Yesterday, I was driving home from dropping Kayliana off at preschool.  I was kind of just zoning out when, all of a sudden, I became uber aware of my surroundings.  I think it was the combination of sun and the color of the autumn leaves around me.  It also happened to be the same road that I had to drive home on after getting the call from Mike.  I was immediately transported back to that moment, that day.

This year, the changes of fall make me feel just a little ill.  It’s beautiful, but it puts a pit of dread in my stomach. It just means we’re in the season and nearing the inevitable first anniversary of dad’s death.  Every moment causes me, in some way, to think about that.  Well, a year ago when we were putting up our harvest-Halloween decorations, I had no idea what would happen in just a matter of weeks.  I was also all sorts of confused and stressed, fall 2013, with my new (dad-initiated) plan to go back to school and get my Masters.  (A plan that has been completely shelved, put on the back-burning, has a pin in it – you name it.  I feel like, for the last 10 months, I’ve hardly been able to get through a day without falling apart.   I can barely look a week ahead right now without feeling overwhelmed.   Figuring out my future career path is the last thing on my mind.) 

People have already started talking a bit about the holidays.  I saw Christmas trees in a store already.  Normally, this would thrill me to no end (and, of course, it partly does).  But Thanksgiving will be forever tainted.  I’ll never be able to experience it for just Thanksgiving.  It will always bring back memories of last Thanksgiving – reeling and really, still being in shock, from the two days before.

I think I’ve even already blogged about this, and it makes me sad that this has become the tone of my blog, but whatchya-gonna-do, right?  November 26th looms like a dark shadow in front of me.  It’s the day before Thanksgiving this year.  I (selfishly) pre-dread seeing all the happy Thanksgiving posts on Facebook or having to listen to people complain about the stress of the holiday, the family madness, the cooking, the cleaning, the prep-work (even though I will grumble about some of that too).
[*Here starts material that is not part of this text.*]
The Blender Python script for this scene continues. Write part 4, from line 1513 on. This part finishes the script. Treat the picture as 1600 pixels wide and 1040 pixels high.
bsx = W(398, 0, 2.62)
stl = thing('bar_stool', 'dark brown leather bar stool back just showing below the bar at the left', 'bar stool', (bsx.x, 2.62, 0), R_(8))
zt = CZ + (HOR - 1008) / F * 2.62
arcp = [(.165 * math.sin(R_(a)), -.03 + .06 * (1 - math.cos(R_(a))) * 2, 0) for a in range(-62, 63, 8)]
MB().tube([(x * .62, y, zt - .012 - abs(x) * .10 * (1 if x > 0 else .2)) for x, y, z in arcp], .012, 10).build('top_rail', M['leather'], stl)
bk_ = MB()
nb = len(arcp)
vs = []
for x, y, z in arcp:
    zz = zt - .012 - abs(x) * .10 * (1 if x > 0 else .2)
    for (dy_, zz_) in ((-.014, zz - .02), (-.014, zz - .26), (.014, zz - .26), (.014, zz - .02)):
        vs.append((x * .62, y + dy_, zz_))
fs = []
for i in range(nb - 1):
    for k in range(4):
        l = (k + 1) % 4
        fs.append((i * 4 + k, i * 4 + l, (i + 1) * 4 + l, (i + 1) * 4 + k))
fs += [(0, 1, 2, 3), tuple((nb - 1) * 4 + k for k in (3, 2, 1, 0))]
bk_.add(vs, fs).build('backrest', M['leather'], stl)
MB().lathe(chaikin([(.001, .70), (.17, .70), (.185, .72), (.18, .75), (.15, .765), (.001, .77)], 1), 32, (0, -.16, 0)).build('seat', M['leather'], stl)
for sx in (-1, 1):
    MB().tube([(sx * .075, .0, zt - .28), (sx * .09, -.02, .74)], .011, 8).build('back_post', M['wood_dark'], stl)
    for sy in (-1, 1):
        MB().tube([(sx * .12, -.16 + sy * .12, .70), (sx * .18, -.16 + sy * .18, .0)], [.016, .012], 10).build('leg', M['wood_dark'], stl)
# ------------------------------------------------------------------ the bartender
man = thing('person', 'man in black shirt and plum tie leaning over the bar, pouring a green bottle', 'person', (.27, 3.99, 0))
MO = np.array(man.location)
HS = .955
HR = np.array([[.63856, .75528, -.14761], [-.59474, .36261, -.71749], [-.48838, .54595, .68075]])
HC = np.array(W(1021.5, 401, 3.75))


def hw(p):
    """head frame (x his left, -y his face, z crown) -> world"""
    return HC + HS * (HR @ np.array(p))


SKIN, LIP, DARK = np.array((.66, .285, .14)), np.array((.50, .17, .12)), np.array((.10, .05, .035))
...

I assume that we’ll probably have Thanksgiving here.  I do think it’s good that we won’t be having it in the same place as last year, but I know it won’t necessarily be any easier.


This is the thing with grief – and a dear friend from Engaged Encounter (who lost her son) – told me: it’s the build-up to the days – the holidays, the anniversaries and birthdays – that’s usually the hardest.  That, and the random days (like today and yesterday) when, for whatever reason, it’s just extra painful.  The hurt is just a little more constantly present.  So, maybe that’s what I’m in now.  The random hard days.  The build-up to the big days.  No matter how you slice it, it sucks; it’s all hard.  Different levels of hard, but all sucky.